A convoy of Russian trucks carrying humanitarian aid for residents in rebel-held eastern Ukraine arrives in Kamensk-Shakhtinsky on Aug. 14 in the Rostov region of Russia.
KAMENSK-SHAKHTINSKY, Russia (AP) — Ukraine said its customs and border service officials on Friday began inspecting a Russian aid convoy parked just beyond its border, a sign that the two countries were taking steps to ease mounting tensions over the shipment.
Sergei Astakhov, an assistant to the deputy head of Ukraine's border guard service, said the cargo would be inspected in the presence of representatives from the International Committee of the Red Cross.
The group of 41 Ukrainian border service representatives and 18 customs officials began inspecting the Russian aid at the Donetsk crossing on Friday morning, defense officials in
Kiev said in a statement.
Russian news agencies said Russia was prepared to present all necessary documentation and to hand over the cargo to the Red Cross.
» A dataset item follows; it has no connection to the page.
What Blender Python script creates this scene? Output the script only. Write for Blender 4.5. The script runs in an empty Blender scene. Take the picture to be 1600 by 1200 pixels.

The roughly 200 Russian white-tarped trucks have been parked since Thursday near Kamensk-Shakhtinsky, about 17 miles from the border. Much of the border in this part of eastern Ukraine has been under the control of the pro-Russia separatists.
Russia sent the convoy south after deciding not to abide by an earlier tentative agreement to deliver the aid through a government-controlled border crossing in the Kharkiv region.
Ukraine has expressed fears that Russia could use the aid shipment as cover for a military incursion in support of the separatists and threatened to use all means necessary to block the convoy if Ukrainian officials and the Red Cross were not allowed to inspect the cargo.
Russian military personnel sit atop armored vehicles outside Kamensk-Shakhtinsky in Russia's Rostov Region, near the border with Ukraine, on August 15.
Adding to the tensions, a dozen Russian armored personnel carriers appeared Friday morning near the aid convoy.